Institutional Aid & Private Loans

Private Student Loans for College

When federal financial aid doesn’t cover the cost of tuition, you may need to fill the gap with a private student loan. Franklin can help you understand how to get a student loan to pay for college if you need it.

Student Financial Services

Institutional Aid

We know college tuition is a big expense. We also know the end-goal -- your degree -- is worth it. So we offer need- and merit-based institutional aid to help making paying for college a little easier.

Private Loans

What are private loans? 

Banks and other independent lenders offer private loans to help pay for the costs of college not covered by financial aid, including current tuition and past-due balances.
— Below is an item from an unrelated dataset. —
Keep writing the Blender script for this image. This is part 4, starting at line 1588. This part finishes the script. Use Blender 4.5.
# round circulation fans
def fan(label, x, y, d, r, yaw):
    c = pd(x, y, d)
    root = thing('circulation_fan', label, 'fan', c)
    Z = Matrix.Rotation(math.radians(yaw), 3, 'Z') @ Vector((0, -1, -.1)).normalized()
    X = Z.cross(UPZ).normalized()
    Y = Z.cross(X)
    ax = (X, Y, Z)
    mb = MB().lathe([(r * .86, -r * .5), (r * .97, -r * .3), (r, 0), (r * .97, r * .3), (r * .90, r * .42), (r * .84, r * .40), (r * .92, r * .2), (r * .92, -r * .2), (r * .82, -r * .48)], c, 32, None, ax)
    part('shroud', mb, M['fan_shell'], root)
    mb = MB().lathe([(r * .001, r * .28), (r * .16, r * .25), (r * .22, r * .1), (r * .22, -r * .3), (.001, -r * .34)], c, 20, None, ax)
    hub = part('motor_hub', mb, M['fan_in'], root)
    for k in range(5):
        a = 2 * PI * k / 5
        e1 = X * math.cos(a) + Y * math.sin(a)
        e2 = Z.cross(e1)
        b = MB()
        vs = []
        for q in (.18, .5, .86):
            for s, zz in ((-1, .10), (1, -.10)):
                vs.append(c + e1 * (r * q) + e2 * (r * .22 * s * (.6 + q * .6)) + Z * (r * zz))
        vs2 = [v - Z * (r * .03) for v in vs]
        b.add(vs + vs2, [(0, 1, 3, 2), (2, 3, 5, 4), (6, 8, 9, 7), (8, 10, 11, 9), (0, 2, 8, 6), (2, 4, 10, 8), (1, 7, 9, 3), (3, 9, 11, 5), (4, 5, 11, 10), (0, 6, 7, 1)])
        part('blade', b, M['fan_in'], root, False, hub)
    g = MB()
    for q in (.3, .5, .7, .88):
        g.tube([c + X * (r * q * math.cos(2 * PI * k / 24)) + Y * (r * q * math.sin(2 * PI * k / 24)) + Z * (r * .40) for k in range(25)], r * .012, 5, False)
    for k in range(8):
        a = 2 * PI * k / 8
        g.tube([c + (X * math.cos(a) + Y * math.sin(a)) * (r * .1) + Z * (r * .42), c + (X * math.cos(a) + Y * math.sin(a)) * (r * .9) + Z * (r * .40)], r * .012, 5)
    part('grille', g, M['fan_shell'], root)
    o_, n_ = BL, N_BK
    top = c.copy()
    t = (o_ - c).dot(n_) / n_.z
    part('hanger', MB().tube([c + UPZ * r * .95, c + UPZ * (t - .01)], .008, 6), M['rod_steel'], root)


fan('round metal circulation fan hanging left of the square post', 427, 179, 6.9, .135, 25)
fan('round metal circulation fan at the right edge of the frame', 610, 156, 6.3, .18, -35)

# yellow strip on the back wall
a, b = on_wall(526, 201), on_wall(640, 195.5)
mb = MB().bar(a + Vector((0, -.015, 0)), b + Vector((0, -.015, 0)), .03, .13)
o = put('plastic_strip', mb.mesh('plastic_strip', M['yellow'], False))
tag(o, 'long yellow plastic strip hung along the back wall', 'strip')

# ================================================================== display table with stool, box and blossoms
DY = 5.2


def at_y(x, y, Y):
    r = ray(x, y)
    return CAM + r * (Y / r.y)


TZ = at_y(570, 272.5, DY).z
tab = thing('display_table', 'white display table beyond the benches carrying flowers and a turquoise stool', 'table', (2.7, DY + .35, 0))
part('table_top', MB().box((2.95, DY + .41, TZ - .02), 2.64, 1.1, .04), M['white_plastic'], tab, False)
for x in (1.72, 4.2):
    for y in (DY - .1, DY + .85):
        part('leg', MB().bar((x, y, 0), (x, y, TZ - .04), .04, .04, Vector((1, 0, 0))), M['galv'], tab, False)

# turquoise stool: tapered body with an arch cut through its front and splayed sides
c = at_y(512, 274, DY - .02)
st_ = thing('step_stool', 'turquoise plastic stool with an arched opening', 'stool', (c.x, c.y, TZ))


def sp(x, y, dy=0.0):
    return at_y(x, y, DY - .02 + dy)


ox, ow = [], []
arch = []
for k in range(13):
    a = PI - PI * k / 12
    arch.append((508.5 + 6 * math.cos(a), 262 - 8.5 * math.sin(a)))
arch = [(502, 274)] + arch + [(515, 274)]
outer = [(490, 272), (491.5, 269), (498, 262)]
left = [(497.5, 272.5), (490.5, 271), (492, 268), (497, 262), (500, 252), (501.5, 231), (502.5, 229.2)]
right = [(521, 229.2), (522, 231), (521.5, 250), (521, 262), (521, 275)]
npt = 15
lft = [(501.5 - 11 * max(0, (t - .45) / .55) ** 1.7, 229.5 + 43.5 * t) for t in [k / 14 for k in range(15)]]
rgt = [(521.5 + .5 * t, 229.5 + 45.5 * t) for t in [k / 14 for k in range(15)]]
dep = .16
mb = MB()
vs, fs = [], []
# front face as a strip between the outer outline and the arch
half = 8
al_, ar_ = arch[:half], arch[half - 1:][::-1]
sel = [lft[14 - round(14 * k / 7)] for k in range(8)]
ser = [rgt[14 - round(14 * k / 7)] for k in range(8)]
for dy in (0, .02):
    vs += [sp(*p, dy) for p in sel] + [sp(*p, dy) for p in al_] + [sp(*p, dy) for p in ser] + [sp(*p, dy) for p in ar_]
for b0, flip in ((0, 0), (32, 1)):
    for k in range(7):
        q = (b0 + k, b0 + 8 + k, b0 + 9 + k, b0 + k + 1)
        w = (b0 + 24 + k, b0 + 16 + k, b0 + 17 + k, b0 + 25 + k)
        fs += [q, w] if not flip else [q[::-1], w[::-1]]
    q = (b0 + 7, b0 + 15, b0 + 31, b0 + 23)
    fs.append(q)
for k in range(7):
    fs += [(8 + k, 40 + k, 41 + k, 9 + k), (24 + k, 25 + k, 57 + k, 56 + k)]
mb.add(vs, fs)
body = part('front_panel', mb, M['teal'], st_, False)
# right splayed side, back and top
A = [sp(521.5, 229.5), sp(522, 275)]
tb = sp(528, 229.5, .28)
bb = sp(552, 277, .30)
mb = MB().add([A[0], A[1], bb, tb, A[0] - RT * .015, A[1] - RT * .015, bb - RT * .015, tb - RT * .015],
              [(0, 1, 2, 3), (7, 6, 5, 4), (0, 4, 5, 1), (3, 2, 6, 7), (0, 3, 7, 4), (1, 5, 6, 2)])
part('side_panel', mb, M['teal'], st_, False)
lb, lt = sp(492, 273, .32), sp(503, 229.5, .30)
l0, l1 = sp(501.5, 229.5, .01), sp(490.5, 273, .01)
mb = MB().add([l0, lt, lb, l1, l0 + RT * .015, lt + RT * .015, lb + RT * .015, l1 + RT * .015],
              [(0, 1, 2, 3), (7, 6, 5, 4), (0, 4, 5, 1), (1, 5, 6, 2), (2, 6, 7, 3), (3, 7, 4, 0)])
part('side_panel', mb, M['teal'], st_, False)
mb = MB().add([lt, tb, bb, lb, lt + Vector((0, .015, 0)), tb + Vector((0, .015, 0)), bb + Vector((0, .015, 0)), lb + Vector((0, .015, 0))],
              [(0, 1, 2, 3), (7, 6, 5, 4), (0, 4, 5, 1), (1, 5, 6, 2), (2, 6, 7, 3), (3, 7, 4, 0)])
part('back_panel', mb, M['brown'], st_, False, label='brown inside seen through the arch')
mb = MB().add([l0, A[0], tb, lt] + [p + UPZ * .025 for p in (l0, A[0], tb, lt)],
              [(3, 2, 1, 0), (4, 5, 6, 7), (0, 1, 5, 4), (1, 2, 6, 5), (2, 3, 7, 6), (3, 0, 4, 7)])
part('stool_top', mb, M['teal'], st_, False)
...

Private loans are subject to lender approval based on a credit review and other lender-specific requirements.

Before you apply for a private loan, we recommend that you pursue eligibility for federal loans, such as Federal Direct, PLUS and Grad PLUS. Federal loans are usually less expensive than private loans and offer more flexible repayment options.

Selecting a Student Loan Lender

Franklin reviews its list of private education lenders each year. Our Director of Financial Aid provides comparative information of borrower benefits for Private Education loans to the Executive Director of Student Affairs Operations, and makes recommendations that include at least three unaffiliated lenders.

Selection criteria are based on the following:

  1. Competitive interest rates    
  2. Competitive front-end and back-end benefits    
  3. Efficiencies in processing loan transactions through Scholarnet.    
  4. That lender scopes loan information in Great Lakes FastChoice and makes updates as necessary    
  5. Must be able to certify the loan through the Scholarnet system    
  6. Loan funds are disbursed through CDS at Great Lakes Educational Loan Services    
  7. At least three lenders are unaffiliated with other preferred lenders, meaning they are not
    • Under the ownership or control of the same entity or individuals;
    • Wholly or partly owned subsidiaries of the same parent company;
    • Under the direction of directors, trustees, general partners or individuals exercising similar functions, who constitute a majority of the persons holding similar positions with the other lender; or
    • Making loans on their own behalf and also holding loans as a trustee lender for another entity.